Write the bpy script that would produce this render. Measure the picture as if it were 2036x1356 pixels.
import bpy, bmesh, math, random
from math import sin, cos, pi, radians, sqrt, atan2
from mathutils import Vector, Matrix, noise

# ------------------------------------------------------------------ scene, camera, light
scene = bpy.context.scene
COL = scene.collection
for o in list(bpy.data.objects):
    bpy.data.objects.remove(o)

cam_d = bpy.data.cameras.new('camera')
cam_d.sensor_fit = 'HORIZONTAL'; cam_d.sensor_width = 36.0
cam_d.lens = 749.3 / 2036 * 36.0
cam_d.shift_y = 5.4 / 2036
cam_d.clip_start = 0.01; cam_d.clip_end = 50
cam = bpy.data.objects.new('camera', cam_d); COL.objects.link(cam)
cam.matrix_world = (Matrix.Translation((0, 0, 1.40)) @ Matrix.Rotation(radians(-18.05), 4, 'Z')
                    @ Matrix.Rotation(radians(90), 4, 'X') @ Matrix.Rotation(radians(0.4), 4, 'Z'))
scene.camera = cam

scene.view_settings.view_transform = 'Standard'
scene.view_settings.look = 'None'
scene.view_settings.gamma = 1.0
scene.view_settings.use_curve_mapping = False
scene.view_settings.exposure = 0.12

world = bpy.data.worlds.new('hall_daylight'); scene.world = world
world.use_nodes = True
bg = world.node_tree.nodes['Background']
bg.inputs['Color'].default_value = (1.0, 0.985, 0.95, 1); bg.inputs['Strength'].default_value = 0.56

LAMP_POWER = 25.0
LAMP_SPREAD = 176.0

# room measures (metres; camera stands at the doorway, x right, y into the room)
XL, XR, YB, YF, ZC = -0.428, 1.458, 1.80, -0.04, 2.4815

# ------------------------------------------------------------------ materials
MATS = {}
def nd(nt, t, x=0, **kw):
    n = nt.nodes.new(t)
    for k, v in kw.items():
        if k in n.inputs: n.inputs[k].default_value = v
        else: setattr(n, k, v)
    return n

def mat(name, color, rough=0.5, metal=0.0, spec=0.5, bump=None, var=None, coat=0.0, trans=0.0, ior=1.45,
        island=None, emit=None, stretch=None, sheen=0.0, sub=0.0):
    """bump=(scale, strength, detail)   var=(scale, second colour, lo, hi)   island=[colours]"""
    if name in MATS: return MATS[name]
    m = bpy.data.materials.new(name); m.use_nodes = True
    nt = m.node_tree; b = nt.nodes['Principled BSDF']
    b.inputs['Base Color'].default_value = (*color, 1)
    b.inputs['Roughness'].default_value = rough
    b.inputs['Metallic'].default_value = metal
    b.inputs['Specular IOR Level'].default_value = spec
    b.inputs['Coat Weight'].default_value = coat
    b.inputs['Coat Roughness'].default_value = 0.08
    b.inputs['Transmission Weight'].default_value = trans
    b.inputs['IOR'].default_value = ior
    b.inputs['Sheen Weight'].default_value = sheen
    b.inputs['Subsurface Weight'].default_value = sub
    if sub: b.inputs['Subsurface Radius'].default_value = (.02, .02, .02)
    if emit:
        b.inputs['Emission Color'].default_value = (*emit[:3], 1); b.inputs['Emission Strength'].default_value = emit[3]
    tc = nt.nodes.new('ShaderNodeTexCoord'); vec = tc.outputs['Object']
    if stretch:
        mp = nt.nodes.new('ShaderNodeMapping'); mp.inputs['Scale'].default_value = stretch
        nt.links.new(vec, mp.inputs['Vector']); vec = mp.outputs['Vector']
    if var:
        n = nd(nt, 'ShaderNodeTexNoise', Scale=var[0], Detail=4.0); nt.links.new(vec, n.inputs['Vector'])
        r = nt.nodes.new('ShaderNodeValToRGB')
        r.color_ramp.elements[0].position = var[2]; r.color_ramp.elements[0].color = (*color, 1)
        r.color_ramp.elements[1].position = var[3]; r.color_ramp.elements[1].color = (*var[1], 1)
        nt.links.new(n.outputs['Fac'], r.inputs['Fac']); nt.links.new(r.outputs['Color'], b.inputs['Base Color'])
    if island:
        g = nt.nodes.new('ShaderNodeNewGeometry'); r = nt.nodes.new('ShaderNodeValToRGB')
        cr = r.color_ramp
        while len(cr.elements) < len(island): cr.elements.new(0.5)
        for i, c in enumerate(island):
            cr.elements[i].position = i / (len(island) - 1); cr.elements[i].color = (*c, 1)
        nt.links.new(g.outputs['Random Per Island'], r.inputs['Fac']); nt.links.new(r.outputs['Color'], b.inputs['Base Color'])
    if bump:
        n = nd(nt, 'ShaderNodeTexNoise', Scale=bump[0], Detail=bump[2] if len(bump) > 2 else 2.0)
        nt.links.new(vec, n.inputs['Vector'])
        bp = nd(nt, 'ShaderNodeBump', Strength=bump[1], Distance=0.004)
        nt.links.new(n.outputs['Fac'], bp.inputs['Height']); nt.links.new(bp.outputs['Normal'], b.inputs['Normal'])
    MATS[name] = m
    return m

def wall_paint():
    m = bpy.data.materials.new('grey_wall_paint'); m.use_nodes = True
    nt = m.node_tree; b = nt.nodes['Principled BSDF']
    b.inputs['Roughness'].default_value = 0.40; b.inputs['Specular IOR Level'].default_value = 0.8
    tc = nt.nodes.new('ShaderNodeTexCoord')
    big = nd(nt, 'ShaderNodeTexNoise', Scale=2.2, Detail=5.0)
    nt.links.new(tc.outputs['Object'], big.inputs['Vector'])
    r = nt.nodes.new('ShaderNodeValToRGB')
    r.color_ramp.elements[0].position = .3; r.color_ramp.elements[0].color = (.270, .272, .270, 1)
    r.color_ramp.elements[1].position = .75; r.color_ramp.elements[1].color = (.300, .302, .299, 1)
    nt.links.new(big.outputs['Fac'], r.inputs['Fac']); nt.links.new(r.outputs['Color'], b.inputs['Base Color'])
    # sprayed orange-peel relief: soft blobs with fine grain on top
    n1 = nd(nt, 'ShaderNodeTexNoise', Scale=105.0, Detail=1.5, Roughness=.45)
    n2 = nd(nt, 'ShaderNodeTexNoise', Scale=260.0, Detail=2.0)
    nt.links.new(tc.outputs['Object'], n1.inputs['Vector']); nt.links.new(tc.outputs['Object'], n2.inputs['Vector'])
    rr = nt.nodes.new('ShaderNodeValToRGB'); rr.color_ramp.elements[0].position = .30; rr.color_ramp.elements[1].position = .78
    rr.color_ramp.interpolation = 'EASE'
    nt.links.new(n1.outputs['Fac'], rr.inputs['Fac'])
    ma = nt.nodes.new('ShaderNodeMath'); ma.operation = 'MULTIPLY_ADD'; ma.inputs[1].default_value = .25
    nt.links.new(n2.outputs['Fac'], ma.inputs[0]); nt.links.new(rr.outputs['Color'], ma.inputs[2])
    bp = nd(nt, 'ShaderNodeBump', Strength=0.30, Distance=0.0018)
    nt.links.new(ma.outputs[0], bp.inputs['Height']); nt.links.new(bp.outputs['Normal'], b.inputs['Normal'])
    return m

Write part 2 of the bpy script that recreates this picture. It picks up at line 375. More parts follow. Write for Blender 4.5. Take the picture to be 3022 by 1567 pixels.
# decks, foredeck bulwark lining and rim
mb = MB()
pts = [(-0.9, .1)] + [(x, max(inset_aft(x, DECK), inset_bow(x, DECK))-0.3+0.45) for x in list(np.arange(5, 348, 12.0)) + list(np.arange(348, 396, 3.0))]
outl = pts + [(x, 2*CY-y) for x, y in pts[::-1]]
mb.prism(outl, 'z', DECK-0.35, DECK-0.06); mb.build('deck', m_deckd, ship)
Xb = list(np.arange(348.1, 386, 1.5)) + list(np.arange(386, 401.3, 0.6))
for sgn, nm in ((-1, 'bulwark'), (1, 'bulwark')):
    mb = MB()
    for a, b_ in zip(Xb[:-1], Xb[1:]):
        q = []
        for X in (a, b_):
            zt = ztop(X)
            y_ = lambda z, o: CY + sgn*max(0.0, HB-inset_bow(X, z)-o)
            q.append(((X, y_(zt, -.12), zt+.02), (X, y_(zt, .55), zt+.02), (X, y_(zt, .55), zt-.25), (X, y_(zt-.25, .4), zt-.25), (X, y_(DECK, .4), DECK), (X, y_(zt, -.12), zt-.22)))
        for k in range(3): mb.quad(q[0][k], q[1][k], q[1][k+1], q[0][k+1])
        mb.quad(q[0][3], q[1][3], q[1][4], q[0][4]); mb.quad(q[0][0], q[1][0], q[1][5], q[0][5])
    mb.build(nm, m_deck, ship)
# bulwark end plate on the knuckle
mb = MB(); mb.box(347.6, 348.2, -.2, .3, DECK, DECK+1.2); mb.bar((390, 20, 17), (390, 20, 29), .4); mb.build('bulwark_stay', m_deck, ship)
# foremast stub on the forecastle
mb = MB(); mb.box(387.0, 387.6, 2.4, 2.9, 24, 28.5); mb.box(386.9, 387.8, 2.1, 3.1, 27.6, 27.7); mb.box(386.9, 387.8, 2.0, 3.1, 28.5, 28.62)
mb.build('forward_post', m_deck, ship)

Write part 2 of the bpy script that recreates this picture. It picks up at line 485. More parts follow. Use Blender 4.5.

#####

TASK PROMPT.
Exactly as written, please reproduce the lines from the first line of the data to the line containing "from mathutils import Vector, Matrix, noise", inclusive, and nothing else.

CORRECT RESULT.
Write the bpy script that would produce this render. Measure the picture as if it were 2036x1356 pixels.
import bpy, bmesh, math, random
from math import sin, cos, pi, radians, sqrt, atan2
from mathutils import Vector, Matrix, noise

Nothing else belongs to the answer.